- Exercise input -
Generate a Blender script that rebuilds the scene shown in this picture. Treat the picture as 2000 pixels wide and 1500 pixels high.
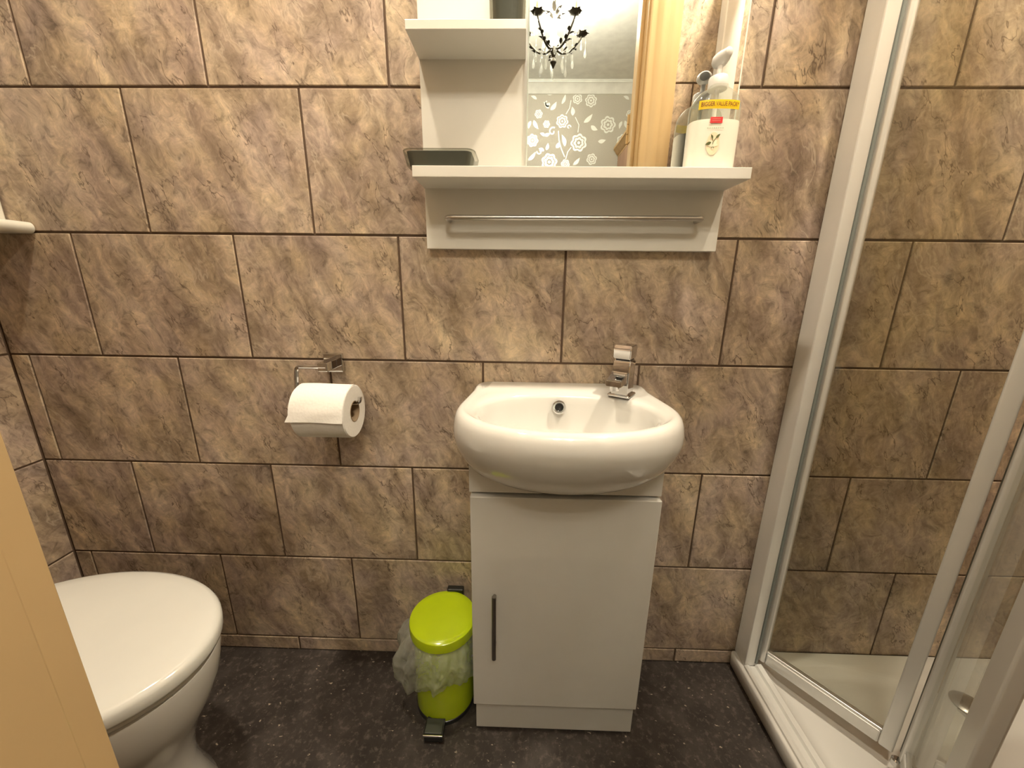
import bpy, bmesh, math, random
from mathutils import Vector, Matrix, noise

for _o in list(bpy.data.objects):
    bpy.data.objects.remove(_o, do_unlink=True)
scene = bpy.context.scene
COL = scene.collection
PI = math.pi
rnd = random.Random(7)

# ------------------------------------------------------------------ camera
cam_data = bpy.data.cameras.new('camera')
cam = bpy.data.objects.new('camera', cam_data)
COL.objects.link(cam)
cam_data.sensor_fit = 'HORIZONTAL'
cam_data.sensor_width = 36.0
cam_data.lens = 13.5
cam_data.clip_start = 0.02
cam_data.clip_end = 50
_R = Matrix(((0.999607, -0.018076, 0.021446), (0.025374, 0.257038, -0.966068), (0.01195, 0.966232, 0.257396)))
cam.matrix_world = Matrix.Translation((0.24509, -0.79591, 0.95721)) @ _R.to_4x4()
scene.camera = cam

# ------------------------------------------------------------------ world, exposure
world = bpy.data.worlds.new('world')
scene.world = world
world.use_nodes = True
world.node_tree.nodes['Background'].inputs[0].default_value = (0.9, 0.95, 1.0, 1)
world.node_tree.nodes['Background'].inputs[1].default_value = 0.05
scene.view_settings.view_transform = 'Standard'
scene.view_settings.look = 'None'
scene.view_settings.gamma = 1.0
scene.view_settings.use_curve_mapping = False
scene.view_settings.exposure = 1.5
scene.cycles.max_bounces = 6
scene.cycles.diffuse_bounces = 3
scene.cycles.glossy_bounces = 4
scene.cycles.transparent_max_bounces = 12
scene.cycles.caustics_reflective = False
scene.cycles.caustics_refractive = False
SHOWER_LIGHT = 560.0
CEILING_LIGHT = (350.0, (1.0, 0.865, 0.665))     # strength and colour of the bathroom ceiling lamp
BULB_LIGHT = (265.0, (1.0, 0.885, 0.71))         # strength and colour of the chandelier bulbs

# ------------------------------------------------------------------ dimensions
ROW, TW = 0.25, 0.33
H0 = 0.04192                 # lowest full joint above the floor
XL, XR = -0.866, 1.50        # bathroom side walls
YF = -0.612                   # bathroom face of the door wall
YH = -0.735                   # bedroom face of the door wall
DX0, DX1, DZ = -0.057, 0.598, 2.0   # doorway
ZC = 2.30
RY1, RX0, RX1, RZC = -2.544, -1.5, 1.65, 2.36   # bedroom beyond the doorway

# ------------------------------------------------------------------ helpers
WL = {}                                   # world location of each object's origin


def wl(o):
    return WL.get(o.name, Vector((0, 0, 0)))


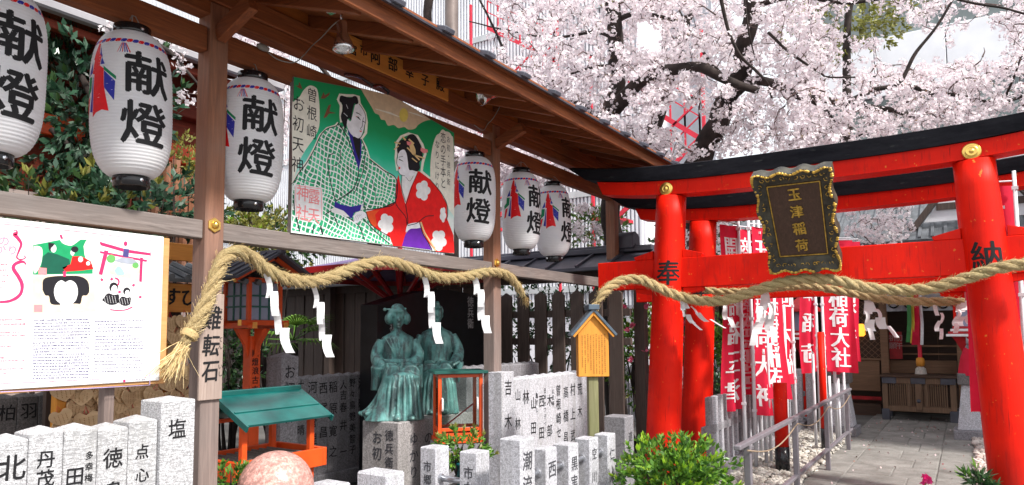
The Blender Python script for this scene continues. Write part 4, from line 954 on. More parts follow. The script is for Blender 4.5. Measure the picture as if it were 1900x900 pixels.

- Exercise requirements -
Set down word for word the lines from the first entry through the line with "BULB_LIGHT = (265.0, (1.0, 0.885, 0.71))", both included, omitting pictures.

- Exercise result -
Generate a Blender script that rebuilds the scene shown in this picture. Treat the picture as 2000 pixels wide and 1500 pixels high.
import bpy, bmesh, math, random
from mathutils import Vector, Matrix, noise

for _o in list(bpy.data.objects):
    bpy.data.objects.remove(_o, do_unlink=True)
scene = bpy.context.scene
COL = scene.collection
PI = math.pi
rnd = random.Random(7)

# ------------------------------------------------------------------ camera
cam_data = bpy.data.cameras.new('camera')
cam = bpy.data.objects.new('camera', cam_data)
COL.objects.link(cam)
cam_data.sensor_fit = 'HORIZONTAL'
cam_data.sensor_width = 36.0
cam_data.lens = 13.5
cam_data.clip_start = 0.02
cam_data.clip_end = 50
_R = Matrix(((0.999607, -0.018076, 0.021446), (0.025374, 0.257038, -0.966068), (0.01195, 0.966232, 0.257396)))
cam.matrix_world = Matrix.Translation((0.24509, -0.79591, 0.95721)) @ _R.to_4x4()
scene.camera = cam

# ------------------------------------------------------------------ world, exposure
world = bpy.data.worlds.new('world')
scene.world = world
world.use_nodes = True
world.node_tree.nodes['Background'].inputs[0].default_value = (0.9, 0.95, 1.0, 1)
world.node_tree.nodes['Background'].inputs[1].default_value = 0.05
scene.view_settings.view_transform = 'Standard'
scene.view_settings.look = 'None'
scene.view_settings.gamma = 1.0
scene.view_settings.use_curve_mapping = False
scene.view_settings.exposure = 1.5
scene.cycles.max_bounces = 6
scene.cycles.diffuse_bounces = 3
scene.cycles.glossy_bounces = 4
scene.cycles.transparent_max_bounces = 12
scene.cycles.caustics_reflective = False
scene.cycles.caustics_refractive = False
SHOWER_LIGHT = 560.0
CEILING_LIGHT = (350.0, (1.0, 0.865, 0.665))     # strength and colour of the bathroom ceiling lamp
BULB_LIGHT = (265.0, (1.0, 0.885, 0.71))         # strength and colour of the chandelier bulbs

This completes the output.